Podemos afirmar que la doctrina justicialista condensa las grandes líneas
de acción de la comunidad. El peronismo siempre es historia reciente y actual justamente porque su doctrina se actualiza. Como afirma Horacio Gonzalez en Perón, reflejos de una vida: «El peronismo es juicio sintético a priori».
Es decir, las condiciones de posibilidad de toda experiencia posible, en este
caso, de toda experiencia comunitaria. Uno (que siempre es todos) no puede salirse del peronismo porque, precisamente, en su realización está la realización colectiva e individual de los habitantes de nuestro suelo.
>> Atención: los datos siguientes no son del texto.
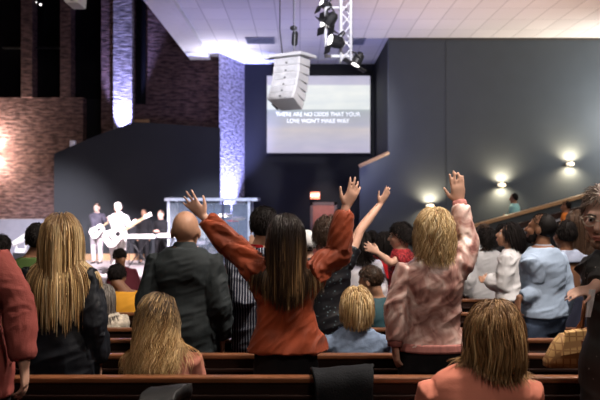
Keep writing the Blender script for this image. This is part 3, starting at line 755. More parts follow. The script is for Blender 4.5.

La doctrina
posibilita no otra cosa que la autodeterminación política de los pueblos, es la
herramienta de democratización de la vida de los trabajadores.
El peronismo es —podemos decir— fundador de una discursividad. Fundador de un discurso y de unas prácticas novedosas hasta ese momento
en Argentina: la asunción, por parte de los sectores antes relegados, de su
destino.
El texto que lee Perón en la clausura del Congreso intenta ser, en un momento de fuerte movilidad de masas y en vistas de la reforma constitucional
que se avizora, un intento por legitimar «una perspectiva política que realiza
de un nuevo modo las relaciones entre individuos, Estado y comunidad»,
como señala Gabriel D´Iorio en su artículo «El riguroso ser de lo común»,
incluido en la compilación El peronismo clásico (1945-1955). Descamisados, gorilas y contreras. Es también un gesto desmedido y arrogante que, con tono
didáctico, va desde el Rigveda hasta Spinoza, pasando por Hobbes y Marx.
Es, no obstante su aparente liviandad, signo de que en nuestro suelo, casi
siempre convulsionado, como ya sabía el viejo Sarmiento, la indagación de
nuestras pasiones y nuestro pensamiento encierra buena parte de la resolución de nuestros, por siempre irredentos, conflictos.
«Sentimos, experimentamos, que somos eternos» es la frase que le baja
el telón a La comunidad organizada. Es la voz de Spinoza vuelta realidad
efectiva en los ecos de un arcano que condensa las vibraciones del futuro,
las memorias olvidadas, la felicidad del presente y la cifra de nuestra (definitiva) emancipación.